[Scripts that build scenes]
'''

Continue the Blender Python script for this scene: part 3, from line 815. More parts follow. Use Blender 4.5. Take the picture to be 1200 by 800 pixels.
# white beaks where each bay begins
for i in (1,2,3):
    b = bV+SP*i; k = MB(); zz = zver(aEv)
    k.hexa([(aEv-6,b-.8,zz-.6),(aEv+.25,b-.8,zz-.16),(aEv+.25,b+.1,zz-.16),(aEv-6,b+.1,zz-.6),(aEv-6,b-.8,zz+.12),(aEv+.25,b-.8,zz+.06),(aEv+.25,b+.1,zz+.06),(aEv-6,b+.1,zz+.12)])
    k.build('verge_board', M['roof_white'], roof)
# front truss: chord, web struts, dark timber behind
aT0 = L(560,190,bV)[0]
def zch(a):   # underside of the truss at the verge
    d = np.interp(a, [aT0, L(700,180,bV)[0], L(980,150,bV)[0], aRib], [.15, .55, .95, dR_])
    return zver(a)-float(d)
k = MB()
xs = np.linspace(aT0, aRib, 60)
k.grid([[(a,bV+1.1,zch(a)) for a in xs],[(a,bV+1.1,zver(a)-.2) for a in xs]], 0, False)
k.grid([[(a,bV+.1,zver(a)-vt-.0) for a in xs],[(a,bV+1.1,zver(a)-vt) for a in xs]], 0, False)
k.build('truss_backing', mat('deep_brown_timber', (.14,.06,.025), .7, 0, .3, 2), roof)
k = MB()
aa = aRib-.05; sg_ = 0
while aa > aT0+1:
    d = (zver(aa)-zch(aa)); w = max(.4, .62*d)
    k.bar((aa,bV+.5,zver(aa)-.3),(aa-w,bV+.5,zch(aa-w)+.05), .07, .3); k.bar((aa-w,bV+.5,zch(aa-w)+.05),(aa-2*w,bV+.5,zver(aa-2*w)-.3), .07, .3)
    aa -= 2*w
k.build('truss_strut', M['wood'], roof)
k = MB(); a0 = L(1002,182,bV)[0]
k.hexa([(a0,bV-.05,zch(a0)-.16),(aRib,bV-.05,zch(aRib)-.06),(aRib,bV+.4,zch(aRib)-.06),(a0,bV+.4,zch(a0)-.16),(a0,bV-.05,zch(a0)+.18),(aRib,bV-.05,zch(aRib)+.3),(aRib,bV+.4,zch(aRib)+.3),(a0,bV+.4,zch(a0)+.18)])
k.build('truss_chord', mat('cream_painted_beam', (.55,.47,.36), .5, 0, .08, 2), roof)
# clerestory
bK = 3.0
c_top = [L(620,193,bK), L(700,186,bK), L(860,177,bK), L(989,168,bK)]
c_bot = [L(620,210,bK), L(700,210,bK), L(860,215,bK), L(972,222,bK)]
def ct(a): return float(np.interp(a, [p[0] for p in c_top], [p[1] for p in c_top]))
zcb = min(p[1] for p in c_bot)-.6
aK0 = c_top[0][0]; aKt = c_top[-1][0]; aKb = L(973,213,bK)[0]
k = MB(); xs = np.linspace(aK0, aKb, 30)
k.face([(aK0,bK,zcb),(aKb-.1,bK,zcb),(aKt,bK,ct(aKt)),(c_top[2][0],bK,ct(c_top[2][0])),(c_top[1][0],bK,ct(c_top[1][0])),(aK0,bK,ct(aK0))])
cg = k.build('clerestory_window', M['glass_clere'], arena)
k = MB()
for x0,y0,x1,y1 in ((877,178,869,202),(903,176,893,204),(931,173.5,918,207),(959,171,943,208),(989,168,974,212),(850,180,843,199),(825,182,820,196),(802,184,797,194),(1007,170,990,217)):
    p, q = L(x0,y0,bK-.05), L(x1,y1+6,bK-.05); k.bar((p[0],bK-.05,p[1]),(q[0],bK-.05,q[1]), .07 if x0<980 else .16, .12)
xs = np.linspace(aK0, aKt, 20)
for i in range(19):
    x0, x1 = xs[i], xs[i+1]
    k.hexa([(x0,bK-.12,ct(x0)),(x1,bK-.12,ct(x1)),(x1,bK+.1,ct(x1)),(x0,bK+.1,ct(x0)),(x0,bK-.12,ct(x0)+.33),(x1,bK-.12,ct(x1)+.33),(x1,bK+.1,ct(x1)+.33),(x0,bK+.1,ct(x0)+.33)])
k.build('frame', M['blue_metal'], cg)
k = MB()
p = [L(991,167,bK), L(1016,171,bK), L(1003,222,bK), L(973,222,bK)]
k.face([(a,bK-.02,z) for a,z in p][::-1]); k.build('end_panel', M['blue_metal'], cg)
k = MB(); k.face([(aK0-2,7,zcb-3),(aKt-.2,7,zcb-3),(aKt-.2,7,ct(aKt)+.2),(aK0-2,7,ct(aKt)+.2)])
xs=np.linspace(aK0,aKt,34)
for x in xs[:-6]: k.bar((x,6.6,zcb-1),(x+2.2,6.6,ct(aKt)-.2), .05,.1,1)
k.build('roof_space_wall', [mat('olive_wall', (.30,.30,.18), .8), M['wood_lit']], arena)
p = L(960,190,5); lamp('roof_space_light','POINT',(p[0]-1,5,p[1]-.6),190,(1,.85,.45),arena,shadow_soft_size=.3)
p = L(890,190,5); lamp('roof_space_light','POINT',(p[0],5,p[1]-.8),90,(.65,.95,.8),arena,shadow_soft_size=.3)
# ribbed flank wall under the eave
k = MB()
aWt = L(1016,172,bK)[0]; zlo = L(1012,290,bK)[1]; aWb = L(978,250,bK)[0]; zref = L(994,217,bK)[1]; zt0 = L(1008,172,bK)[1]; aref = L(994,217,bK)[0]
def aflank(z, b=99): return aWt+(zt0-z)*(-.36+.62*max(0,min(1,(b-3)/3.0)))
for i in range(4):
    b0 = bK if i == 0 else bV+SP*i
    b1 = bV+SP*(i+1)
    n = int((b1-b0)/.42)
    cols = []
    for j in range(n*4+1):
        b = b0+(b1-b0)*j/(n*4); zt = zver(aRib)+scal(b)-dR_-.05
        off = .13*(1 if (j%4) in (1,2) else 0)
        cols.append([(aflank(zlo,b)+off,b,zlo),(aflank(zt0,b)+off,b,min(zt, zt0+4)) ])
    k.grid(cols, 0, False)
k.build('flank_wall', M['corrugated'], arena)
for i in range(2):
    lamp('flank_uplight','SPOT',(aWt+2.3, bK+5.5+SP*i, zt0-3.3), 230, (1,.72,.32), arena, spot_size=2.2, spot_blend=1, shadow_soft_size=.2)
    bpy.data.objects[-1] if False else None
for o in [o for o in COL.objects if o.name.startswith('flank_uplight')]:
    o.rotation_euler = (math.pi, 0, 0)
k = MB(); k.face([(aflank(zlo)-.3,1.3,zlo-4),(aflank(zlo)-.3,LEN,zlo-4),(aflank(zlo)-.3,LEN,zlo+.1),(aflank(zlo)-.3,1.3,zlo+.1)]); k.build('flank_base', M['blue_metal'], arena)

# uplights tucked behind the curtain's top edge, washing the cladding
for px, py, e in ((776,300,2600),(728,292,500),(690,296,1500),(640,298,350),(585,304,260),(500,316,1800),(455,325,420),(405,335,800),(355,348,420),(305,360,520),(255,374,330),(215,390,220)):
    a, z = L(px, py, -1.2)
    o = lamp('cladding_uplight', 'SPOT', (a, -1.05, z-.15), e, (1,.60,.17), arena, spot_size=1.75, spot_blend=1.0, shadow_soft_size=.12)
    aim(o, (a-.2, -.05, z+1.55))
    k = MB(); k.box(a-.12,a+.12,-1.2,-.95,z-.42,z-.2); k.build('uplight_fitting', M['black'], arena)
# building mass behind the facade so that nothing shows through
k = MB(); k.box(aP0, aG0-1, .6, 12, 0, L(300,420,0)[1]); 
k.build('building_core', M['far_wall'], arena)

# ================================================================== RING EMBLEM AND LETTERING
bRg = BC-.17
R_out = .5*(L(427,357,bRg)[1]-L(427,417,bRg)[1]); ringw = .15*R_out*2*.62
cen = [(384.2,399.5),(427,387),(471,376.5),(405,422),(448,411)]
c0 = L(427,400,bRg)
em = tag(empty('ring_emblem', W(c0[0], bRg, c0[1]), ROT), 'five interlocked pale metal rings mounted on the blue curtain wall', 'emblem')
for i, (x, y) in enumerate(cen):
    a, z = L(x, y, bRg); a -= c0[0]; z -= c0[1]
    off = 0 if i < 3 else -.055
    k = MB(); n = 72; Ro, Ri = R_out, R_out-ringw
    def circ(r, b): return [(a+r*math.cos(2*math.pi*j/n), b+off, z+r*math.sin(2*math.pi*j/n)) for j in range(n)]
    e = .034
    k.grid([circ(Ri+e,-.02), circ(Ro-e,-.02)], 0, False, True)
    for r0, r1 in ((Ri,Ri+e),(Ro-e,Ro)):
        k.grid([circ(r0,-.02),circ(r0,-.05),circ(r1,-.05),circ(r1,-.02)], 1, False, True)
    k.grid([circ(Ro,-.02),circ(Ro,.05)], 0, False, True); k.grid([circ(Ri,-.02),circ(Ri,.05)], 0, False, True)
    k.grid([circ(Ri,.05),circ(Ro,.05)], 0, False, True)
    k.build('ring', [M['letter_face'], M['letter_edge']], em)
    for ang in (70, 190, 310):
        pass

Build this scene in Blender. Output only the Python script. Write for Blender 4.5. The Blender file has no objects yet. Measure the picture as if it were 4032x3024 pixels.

'''

The task: Show every line above in which the word "Blender" occurs.

Exercise output:
Continue the Blender Python script for this scene: part 3, from line 815. More parts follow. Use Blender 4.5. Take the picture to be 1200 by 800 pixels.
Build this scene in Blender. Output only the Python script. Write for Blender 4.5. The Blender file has no objects yet. Measure the picture as if it were 4032x3024 pixels.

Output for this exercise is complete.